L'histoire : en 2009, la journaliste
Florence Aubenas a voulu aller regarder de près la crise. Elle a pris une chambre à Caen, gardé son nom sans dévoiler sa profession réelle et les raisons de sa venue et s'est lancée dans la recherche d'un emploi avec pour seul bagage le baccalauréat. Son objectif : décrocher un CDI à temps plein ; alors elle arrêtera le "reportage" et écrira un livre.
Il lui a fallu 6 mois, et le CDI proposé qui lui a fait arrêter le reportage n'était pas à temps plein.
Mon avis : depuis sa sortie, ce livre tourne très vite dans notre petite bibliothèque, et pour cause : on habite à 25-30 minutes de Ouistreham ! Honnêtement, s'il n'y avait pas eu ça, je ne serais probablement pas allée vers ce livre... Et j'aurais eu grand tort ! Ce témoignange sans prétention sur la crise se lit comme un roman,
Florence Aubenas y mêle des anecdotes drôles à des moments poignants, le tout sans jamais se départir de son objectivité bienveillante et en laissant le premier rôle à ceux qu'elle côtoie, se maintenant, elle, dans l'ombre.

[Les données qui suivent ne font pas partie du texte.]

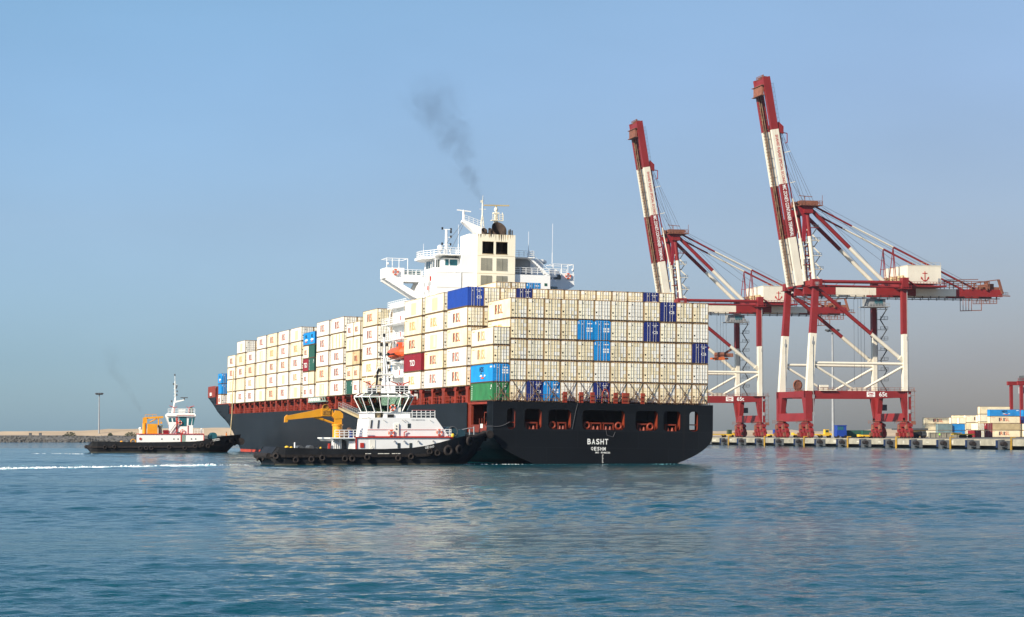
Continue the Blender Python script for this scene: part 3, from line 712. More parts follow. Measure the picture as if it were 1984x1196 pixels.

J'ai bien aimé reconnaître certains lieux qu'elle décrits, pouvoir m'orienter dans ses déplacements, avoir une image nette d'où elle se trouvait à tel ou tel moment, c'est un plaisir rare dans un roman (mais qui m'était déjà arrivé, par exemple avec le Rêve de
Zola puisque j'ai vécu dans la ville où ça se déroulait et que ce quartier n'avait qu'à peine changé depuis). J'ai bien aimé aussi son regard sur la crise, qui s'est méchamment aggravée depuis mais en l'écrivant elle ne s'en doutait pas, un regard fait d'observation surtout, chaleureuse ou froide selon les contextes, cette observation le rend parfois impitoyable sur la déshumanisation du monde et des moeurs.
Pas de plainte, tout juste si elle signale parfois son immense fatigue, pourtant en choisissant de travailler dans la propreté (puisqu'avec seulement un bac, Pôle Emploi n'a quasi rien d'autre à proposer), elle arrive dans un monde dur de labeur épuisant. C'est aussi un portrait de la société prolétaire de base par quelqu'un qui a toujours été à l'abri, autant dire que l'observation semble parfois être un choc !
J'ai apprécié aussi de "reconnaître" un peu notre situation, le chômage (quoique monsieur Plouf, bien que cherchant du boulot et inscrit à Pôle Emploi, n'est pas compté dans les chiffres grâce à une pirouette malhonnête mais ordinaire du système...), la recherche vaine, les employeurs dignes de l'époque esclavagiste et ceux qui essaient comme ils peuvent de faire surnager un peu d'humanité, les lourdeurs et absurdités d'un système dit d'aide conçu pour broyer avant d'aider... Sans compter que
Florence Aubenas a traversé toutes ces galères en étant célibataire et sans enfant, ça change quand même beaucoup de choses, et dans le vécu, et dans la "facilité" à être disponible !
Et puis c'est bon de lire certaines choses qui d'habitude sont cachées, parce que dans notre société, d'habitude, la misère c'est la honte, il faut la taire, la cacher. Que quelqu'un ose en parler donne l'impression d'être moins transparent, d'exister,
Florence Aubenas redonne humanité et dignité aux petits, avec des mots simples et francs, et ça fait du bien !
Même en cherchant, je ne vois rien que je n'aurais pas aimé dans ce livre, de bout en bout tout est incroyablement juste, vrai...
A lire, donc, selon vos goûts, comme un roman, comme un long article de journal ou comme un essai un peu timide. Intéressant, de toute façon.